The District Court concluded that Mason failed to state a claim against the game operator under any theory of liability. The court first rejected Mason’s contention that the game is a “slot machine or device” because the connotation for that phrase involves both software and hardware, rather than just software. Furthermore, the court found that Mason improperly focused her attention on the casino element of the game when the overall GoW gameplay is a game of skill. As to Mason’s allegation that GoW engaged in unfair competition under California law, the court found that Mason lacked standing to assert such a claim because the events giving rise to the claim did not occur in California, and furthermore she did not suffer an economic injury attributable to the defendant’s purported conduct.
The court’s reasoning as to economic injury should be instructive to other courts considering similar free-play issues. The court noted that even in the purported “virtual casino,” Mason was not wagering with dollars but with virtual gold. The court noted that the plaintiff “exchanged her real-world currency for a nontransferable, revocable license to use virtual currency for entertainment purposes” and that any “loss” was complete at the time she “swapped something of value (real money) for something of whimsy (pretend ‘gold’).” The court concluded that Mason could use her virtual gold to buy in-game resources or to take a spin in the virtual casino, but “[w]hat she could not do is cash out of the game.” Therefore, the spin of the casino wheel was for amusement purposes only rather than economic gain, so the transaction “is more akin to purchasing cinema or amusement park tickets” than gambling.
The court concluded that Mason received the benefit of her bargain when she paid real money to purchase in-game resources and advantages that cannot be cashed out for real money. Her argument regarding secondary markets was found to be hypothetical and unavailing in light of the fact that such markets sold accounts rather than the gold, and did so in breach of the defendant’s terms and conditions of playing GoW, and that she never bought or sold on the secondary market.
The court concluded unconditionally that “none of the prizes on offer in the GoW Casino have any freestanding value apart from their contribution to gameplay” and that Mason’s argument that she risked virtual gold to win less valuable virtual goods “would place an eventual factfinder in the unenviable position of pricing the conversion from virtual gold and chips to virtual wood and rock.

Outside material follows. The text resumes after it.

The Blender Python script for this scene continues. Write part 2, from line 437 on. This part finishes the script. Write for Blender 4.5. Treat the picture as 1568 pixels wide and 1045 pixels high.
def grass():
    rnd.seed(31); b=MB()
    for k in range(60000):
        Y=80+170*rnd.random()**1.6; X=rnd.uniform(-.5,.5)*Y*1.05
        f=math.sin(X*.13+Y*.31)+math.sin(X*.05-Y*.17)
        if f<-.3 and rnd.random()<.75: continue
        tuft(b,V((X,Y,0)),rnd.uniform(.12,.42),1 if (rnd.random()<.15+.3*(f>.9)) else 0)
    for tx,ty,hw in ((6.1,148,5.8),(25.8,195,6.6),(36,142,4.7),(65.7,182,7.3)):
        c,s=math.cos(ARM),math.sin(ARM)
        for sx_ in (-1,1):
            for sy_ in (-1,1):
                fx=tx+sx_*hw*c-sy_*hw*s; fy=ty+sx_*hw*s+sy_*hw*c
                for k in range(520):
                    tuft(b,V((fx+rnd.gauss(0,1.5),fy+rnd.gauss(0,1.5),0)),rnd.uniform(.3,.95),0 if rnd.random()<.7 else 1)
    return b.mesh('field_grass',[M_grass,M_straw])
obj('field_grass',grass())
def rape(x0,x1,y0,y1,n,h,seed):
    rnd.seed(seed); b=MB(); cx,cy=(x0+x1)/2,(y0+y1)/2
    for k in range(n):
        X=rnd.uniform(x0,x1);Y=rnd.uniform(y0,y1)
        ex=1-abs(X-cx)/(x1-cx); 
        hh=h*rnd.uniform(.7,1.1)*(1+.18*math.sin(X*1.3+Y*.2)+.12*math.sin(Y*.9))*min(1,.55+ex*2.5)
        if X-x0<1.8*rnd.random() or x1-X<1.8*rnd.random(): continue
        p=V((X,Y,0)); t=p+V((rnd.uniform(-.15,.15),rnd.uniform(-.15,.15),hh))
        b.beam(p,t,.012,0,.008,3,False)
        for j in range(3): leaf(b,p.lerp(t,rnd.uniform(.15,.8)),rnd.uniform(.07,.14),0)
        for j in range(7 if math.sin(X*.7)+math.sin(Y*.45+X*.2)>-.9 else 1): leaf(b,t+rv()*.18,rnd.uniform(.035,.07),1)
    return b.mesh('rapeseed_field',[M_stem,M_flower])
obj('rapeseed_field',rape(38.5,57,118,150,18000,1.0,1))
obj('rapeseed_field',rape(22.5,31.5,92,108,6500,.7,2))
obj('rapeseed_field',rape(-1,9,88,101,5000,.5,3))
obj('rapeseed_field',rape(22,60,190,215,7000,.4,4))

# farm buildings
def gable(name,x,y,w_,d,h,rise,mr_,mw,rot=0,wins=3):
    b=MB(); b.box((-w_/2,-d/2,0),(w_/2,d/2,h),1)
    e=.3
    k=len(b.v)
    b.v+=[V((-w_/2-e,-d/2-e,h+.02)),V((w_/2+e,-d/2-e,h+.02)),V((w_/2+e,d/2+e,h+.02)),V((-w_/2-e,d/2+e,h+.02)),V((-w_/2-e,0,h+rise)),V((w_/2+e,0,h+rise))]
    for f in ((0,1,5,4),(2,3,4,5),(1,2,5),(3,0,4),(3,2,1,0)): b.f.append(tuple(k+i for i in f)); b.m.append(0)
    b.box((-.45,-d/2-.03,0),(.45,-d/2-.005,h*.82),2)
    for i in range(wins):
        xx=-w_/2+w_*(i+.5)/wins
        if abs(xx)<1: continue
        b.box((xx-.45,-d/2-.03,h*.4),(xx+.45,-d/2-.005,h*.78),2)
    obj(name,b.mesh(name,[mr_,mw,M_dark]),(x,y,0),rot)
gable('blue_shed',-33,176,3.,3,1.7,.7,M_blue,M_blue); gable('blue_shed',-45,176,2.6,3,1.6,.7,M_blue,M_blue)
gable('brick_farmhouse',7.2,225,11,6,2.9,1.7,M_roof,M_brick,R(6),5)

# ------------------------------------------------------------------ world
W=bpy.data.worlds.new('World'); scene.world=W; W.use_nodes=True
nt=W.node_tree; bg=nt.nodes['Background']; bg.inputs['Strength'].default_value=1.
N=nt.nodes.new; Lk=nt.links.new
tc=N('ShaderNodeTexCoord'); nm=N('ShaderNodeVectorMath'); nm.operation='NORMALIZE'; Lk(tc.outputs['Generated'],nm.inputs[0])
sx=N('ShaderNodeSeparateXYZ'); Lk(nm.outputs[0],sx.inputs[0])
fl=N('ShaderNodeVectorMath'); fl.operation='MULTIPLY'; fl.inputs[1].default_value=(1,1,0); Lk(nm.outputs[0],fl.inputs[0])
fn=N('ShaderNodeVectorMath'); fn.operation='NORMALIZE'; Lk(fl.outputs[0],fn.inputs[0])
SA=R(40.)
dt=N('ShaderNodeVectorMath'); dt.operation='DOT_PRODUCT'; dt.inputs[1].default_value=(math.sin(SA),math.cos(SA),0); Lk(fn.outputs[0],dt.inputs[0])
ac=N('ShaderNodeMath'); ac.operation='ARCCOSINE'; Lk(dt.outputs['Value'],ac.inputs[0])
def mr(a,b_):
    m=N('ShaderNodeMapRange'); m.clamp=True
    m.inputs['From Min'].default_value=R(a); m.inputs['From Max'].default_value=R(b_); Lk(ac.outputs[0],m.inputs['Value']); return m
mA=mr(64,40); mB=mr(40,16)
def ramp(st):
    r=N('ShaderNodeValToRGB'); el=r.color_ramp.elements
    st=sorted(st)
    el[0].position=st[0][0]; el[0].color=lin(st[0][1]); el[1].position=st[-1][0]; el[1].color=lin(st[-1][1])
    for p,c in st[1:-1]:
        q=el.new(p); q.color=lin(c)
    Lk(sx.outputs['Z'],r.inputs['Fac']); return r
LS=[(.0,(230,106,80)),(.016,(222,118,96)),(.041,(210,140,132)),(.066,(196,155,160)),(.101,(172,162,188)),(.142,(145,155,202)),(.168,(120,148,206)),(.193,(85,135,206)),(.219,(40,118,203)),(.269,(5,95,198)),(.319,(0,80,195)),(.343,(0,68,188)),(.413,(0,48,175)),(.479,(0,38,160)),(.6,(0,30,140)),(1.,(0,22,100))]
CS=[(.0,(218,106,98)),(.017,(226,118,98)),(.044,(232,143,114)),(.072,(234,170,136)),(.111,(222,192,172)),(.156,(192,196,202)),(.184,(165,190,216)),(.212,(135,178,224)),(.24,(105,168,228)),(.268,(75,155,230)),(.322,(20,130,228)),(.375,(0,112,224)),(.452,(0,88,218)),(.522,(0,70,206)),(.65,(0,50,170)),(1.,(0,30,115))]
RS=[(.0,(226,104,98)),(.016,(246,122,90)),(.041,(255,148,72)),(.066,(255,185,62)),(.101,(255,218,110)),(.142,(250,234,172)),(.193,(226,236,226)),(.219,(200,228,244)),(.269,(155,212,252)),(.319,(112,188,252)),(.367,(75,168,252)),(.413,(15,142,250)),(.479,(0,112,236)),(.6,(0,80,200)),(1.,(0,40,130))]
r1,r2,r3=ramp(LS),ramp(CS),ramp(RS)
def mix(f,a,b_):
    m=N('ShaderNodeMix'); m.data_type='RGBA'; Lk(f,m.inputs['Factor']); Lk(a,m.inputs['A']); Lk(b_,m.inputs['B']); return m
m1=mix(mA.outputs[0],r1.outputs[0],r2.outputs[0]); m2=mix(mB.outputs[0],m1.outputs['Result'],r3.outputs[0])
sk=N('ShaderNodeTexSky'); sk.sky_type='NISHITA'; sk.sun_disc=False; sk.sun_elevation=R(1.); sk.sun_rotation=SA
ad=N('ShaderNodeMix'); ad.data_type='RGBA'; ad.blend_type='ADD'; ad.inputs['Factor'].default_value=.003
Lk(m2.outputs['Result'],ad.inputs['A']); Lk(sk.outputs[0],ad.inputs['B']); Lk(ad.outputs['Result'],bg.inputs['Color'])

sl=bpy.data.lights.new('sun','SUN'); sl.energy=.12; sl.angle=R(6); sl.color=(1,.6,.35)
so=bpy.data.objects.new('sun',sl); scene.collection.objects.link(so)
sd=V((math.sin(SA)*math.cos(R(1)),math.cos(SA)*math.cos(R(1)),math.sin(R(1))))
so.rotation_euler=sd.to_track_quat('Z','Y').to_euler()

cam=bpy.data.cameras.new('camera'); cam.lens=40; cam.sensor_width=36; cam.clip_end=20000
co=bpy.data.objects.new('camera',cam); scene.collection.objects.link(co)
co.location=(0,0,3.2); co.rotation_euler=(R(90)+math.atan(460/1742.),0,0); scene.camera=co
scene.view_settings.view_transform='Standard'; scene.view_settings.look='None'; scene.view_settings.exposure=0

Such a whimsical undertaking may spark the imaginations of children and ardent game enthusiasts, but it can have no place in federal court.”
This case is excellent precedent for other online gaming operators who provide free-to-play games offering in-game purchases which cannot be cashed out for real money or prizes. The District of Maryland properly recognized the “crucial distinction between that which is pretend and that which is real and true” in recognizing that the purported class suffered no real-world losses.